WHAT IS NEEDED ->
Below you will find a set of lines. Repeat them all exactly.

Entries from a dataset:
· · · ·

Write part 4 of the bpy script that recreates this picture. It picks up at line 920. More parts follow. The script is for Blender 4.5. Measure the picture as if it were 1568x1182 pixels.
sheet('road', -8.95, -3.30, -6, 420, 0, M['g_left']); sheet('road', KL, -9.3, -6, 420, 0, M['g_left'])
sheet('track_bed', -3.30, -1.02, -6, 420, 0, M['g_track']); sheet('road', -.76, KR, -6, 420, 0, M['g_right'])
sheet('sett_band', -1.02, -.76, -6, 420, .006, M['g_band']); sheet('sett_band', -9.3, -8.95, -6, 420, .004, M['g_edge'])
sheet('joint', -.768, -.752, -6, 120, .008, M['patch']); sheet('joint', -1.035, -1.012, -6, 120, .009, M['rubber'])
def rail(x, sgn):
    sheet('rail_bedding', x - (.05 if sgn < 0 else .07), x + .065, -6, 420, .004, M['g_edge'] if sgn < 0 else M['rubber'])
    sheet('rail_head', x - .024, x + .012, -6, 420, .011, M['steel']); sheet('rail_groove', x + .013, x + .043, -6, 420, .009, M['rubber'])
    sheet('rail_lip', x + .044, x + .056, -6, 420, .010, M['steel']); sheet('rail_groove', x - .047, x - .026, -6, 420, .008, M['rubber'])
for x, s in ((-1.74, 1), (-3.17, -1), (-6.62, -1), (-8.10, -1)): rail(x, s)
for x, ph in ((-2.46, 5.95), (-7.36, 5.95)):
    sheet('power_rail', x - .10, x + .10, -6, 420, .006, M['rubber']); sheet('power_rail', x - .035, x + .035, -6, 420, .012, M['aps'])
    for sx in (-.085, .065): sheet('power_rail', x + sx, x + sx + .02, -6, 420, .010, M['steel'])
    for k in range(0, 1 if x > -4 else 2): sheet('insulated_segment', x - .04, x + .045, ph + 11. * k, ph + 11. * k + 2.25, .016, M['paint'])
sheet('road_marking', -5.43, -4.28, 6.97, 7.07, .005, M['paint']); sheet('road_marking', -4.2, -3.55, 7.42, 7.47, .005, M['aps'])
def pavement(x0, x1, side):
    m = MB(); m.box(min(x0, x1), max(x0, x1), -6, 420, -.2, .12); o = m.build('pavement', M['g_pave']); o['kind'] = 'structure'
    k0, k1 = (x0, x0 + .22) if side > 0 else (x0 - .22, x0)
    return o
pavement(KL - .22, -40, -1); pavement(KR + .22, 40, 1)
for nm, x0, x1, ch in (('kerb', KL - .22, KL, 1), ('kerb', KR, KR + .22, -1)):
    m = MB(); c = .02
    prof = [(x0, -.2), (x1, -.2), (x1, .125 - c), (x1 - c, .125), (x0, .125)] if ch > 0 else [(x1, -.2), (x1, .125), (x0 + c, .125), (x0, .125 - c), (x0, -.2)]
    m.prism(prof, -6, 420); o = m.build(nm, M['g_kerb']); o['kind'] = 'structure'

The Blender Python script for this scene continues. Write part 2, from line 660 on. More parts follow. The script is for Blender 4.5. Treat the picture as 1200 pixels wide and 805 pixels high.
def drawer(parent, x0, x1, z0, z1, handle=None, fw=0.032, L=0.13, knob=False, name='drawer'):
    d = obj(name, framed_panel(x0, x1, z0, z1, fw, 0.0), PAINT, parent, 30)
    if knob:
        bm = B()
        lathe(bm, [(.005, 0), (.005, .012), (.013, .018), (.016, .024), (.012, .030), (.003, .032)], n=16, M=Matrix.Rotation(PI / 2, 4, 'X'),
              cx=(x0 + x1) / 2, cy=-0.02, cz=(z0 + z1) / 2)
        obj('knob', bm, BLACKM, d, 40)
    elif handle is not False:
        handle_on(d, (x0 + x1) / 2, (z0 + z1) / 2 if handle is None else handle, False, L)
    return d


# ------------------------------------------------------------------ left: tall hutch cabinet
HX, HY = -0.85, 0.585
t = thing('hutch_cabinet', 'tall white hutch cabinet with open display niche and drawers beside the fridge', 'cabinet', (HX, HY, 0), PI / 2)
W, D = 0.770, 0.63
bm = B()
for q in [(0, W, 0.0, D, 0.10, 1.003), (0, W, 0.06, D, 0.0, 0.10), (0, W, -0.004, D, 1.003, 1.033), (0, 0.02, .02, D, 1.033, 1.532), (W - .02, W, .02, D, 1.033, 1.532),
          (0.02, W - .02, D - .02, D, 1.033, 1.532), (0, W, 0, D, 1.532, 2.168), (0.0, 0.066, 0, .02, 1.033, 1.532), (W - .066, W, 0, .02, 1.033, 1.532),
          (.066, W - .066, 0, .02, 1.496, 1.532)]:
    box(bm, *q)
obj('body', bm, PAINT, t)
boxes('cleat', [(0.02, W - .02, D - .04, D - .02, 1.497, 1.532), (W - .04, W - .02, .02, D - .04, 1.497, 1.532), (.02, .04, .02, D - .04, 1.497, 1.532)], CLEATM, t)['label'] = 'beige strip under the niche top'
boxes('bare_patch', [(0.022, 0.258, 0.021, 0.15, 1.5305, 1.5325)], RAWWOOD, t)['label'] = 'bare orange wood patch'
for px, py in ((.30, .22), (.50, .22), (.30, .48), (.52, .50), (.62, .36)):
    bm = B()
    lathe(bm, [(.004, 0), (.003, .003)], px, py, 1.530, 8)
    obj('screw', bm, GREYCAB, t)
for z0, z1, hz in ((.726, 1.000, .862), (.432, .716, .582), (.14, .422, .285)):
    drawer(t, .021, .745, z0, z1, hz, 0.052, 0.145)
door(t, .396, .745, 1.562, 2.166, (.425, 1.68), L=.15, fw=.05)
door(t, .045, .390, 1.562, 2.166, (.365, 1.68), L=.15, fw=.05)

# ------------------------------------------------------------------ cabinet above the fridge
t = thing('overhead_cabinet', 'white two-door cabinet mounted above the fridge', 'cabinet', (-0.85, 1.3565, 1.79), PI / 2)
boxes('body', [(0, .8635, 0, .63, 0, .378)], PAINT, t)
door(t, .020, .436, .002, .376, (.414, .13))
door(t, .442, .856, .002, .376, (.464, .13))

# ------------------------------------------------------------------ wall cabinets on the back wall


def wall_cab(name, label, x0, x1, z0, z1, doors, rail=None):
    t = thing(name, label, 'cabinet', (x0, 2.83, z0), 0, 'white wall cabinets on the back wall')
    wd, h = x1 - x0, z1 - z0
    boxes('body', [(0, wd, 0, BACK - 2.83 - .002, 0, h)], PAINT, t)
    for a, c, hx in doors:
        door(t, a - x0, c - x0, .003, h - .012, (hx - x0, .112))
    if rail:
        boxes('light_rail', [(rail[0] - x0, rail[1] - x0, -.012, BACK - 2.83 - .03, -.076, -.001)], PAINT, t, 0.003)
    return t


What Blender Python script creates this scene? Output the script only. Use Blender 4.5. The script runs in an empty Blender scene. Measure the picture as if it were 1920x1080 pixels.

· · · ·

WRITTEN SOLUTION ->
Write part 4 of the bpy script that recreates this picture. It picks up at line 920. More parts follow. The script is for Blender 4.5. Measure the picture as if it were 1568x1182 pixels.
sheet('road', -8.95, -3.30, -6, 420, 0, M['g_left']); sheet('road', KL, -9.3, -6, 420, 0, M['g_left'])
sheet('track_bed', -3.30, -1.02, -6, 420, 0, M['g_track']); sheet('road', -.76, KR, -6, 420, 0, M['g_right'])
sheet('sett_band', -1.02, -.76, -6, 420, .006, M['g_band']); sheet('sett_band', -9.3, -8.95, -6, 420, .004, M['g_edge'])
sheet('joint', -.768, -.752, -6, 120, .008, M['patch']); sheet('joint', -1.035, -1.012, -6, 120, .009, M['rubber'])
def rail(x, sgn):
    sheet('rail_bedding', x - (.05 if sgn < 0 else .07), x + .065, -6, 420, .004, M['g_edge'] if sgn < 0 else M['rubber'])
    sheet('rail_head', x - .024, x + .012, -6, 420, .011, M['steel']); sheet('rail_groove', x + .013, x + .043, -6, 420, .009, M['rubber'])
    sheet('rail_lip', x + .044, x + .056, -6, 420, .010, M['steel']); sheet('rail_groove', x - .047, x - .026, -6, 420, .008, M['rubber'])
for x, s in ((-1.74, 1), (-3.17, -1), (-6.62, -1), (-8.10, -1)): rail(x, s)
for x, ph in ((-2.46, 5.95), (-7.36, 5.95)):
    sheet('power_rail', x - .10, x + .10, -6, 420, .006, M['rubber']); sheet('power_rail', x - .035, x + .035, -6, 420, .012, M['aps'])
    for sx in (-.085, .065): sheet('power_rail', x + sx, x + sx + .02, -6, 420, .010, M['steel'])
    for k in range(0, 1 if x > -4 else 2): sheet('insulated_segment', x - .04, x + .045, ph + 11. * k, ph + 11. * k + 2.25, .016, M['paint'])
sheet('road_marking', -5.43, -4.28, 6.97, 7.07, .005, M['paint']); sheet('road_marking', -4.2, -3.55, 7.42, 7.47, .005, M['aps'])
def pavement(x0, x1, side):
    m = MB(); m.box(min(x0, x1), max(x0, x1), -6, 420, -.2, .12); o = m.build('pavement', M['g_pave']); o['kind'] = 'structure'
    k0, k1 = (x0, x0 + .22) if side > 0 else (x0 - .22, x0)
    return o
pavement(KL - .22, -40, -1); pavement(KR + .22, 40, 1)
for nm, x0, x1, ch in (('kerb', KL - .22, KL, 1), ('kerb', KR, KR + .22, -1)):
    m = MB(); c = .02
    prof = [(x0, -.2), (x1, -.2), (x1, .125 - c), (x1 - c, .125), (x0, .125)] if ch > 0 else [(x1, -.2), (x1, .125), (x0 + c, .125), (x0, .125 - c), (x0, -.2)]
    m.prism(prof, -6, 420); o = m.build(nm, M['g_kerb']); o['kind'] = 'structure'

The Blender Python script for this scene continues. Write part 2, from line 660 on. More parts follow. The script is for Blender 4.5. Treat the picture as 1200 pixels wide and 805 pixels high.
def drawer(parent, x0, x1, z0, z1, handle=None, fw=0.032, L=0.13, knob=False, name='drawer'):
    d = obj(name, framed_panel(x0, x1, z0, z1, fw, 0.0), PAINT, parent, 30)
    if knob:
        bm = B()
        lathe(bm, [(.005, 0), (.005, .012), (.013, .018), (.016, .024), (.012, .030), (.003, .032)], n=16, M=Matrix.Rotation(PI / 2, 4, 'X'),
              cx=(x0 + x1) / 2, cy=-0.02, cz=(z0 + z1) / 2)
        obj('knob', bm, BLACKM, d, 40)
    elif handle is not False:
        handle_on(d, (x0 + x1) / 2, (z0 + z1) / 2 if handle is None else handle, False, L)
    return d


# ------------------------------------------------------------------ left: tall hutch cabinet
HX, HY = -0.85, 0.585
t = thing('hutch_cabinet', 'tall white hutch cabinet with open display niche and drawers beside the fridge', 'cabinet', (HX, HY, 0), PI / 2)
W, D = 0.770, 0.63
bm = B()
for q in [(0, W, 0.0, D, 0.10, 1.003), (0, W, 0.06, D, 0.0, 0.10), (0, W, -0.004, D, 1.003, 1.033), (0, 0.02, .02, D, 1.033, 1.532), (W - .02, W, .02, D, 1.033, 1.532),
          (0.02, W - .02, D - .02, D, 1.033, 1.532), (0, W, 0, D, 1.532, 2.168), (0.0, 0.066, 0, .02, 1.033, 1.532), (W - .066, W, 0, .02, 1.033, 1.532),
          (.066, W - .066, 0, .02, 1.496, 1.532)]:
    box(bm, *q)
obj('body', bm, PAINT, t)
boxes('cleat', [(0.02, W - .02, D - .04, D - .02, 1.497, 1.532), (W - .04, W - .02, .02, D - .04, 1.497, 1.532), (.02, .04, .02, D - .04, 1.497, 1.532)], CLEATM, t)['label'] = 'beige strip under the niche top'
boxes('bare_patch', [(0.022, 0.258, 0.021, 0.15, 1.5305, 1.5325)], RAWWOOD, t)['label'] = 'bare orange wood patch'
for px, py in ((.30, .22), (.50, .22), (.30, .48), (.52, .50), (.62, .36)):
    bm = B()
    lathe(bm, [(.004, 0), (.003, .003)], px, py, 1.530, 8)
    obj('screw', bm, GREYCAB, t)
for z0, z1, hz in ((.726, 1.000, .862), (.432, .716, .582), (.14, .422, .285)):
    drawer(t, .021, .745, z0, z1, hz, 0.052, 0.145)
door(t, .396, .745, 1.562, 2.166, (.425, 1.68), L=.15, fw=.05)
door(t, .045, .390, 1.562, 2.166, (.365, 1.68), L=.15, fw=.05)

# ------------------------------------------------------------------ cabinet above the fridge
t = thing('overhead_cabinet', 'white two-door cabinet mounted above the fridge', 'cabinet', (-0.85, 1.3565, 1.79), PI / 2)
boxes('body', [(0, .8635, 0, .63, 0, .378)], PAINT, t)
door(t, .020, .436, .002, .376, (.414, .13))
door(t, .442, .856, .002, .376, (.464, .13))

# ------------------------------------------------------------------ wall cabinets on the back wall


def wall_cab(name, label, x0, x1, z0, z1, doors, rail=None):
    t = thing(name, label, 'cabinet', (x0, 2.83, z0), 0, 'white wall cabinets on the back wall')
    wd, h = x1 - x0, z1 - z0
    boxes('body', [(0, wd, 0, BACK - 2.83 - .002, 0, h)], PAINT, t)
    for a, c, hx in doors:
        door(t, a - x0, c - x0, .003, h - .012, (hx - x0, .112))
    if rail:
        boxes('light_rail', [(rail[0] - x0, rail[1] - x0, -.012, BACK - 2.83 - .03, -.076, -.001)], PAINT, t, 0.003)
    return t


What Blender Python script creates this scene? Output the script only. Use Blender 4.5. The script runs in an empty Blender scene. Measure the picture as if it were 1920x1080 pixels.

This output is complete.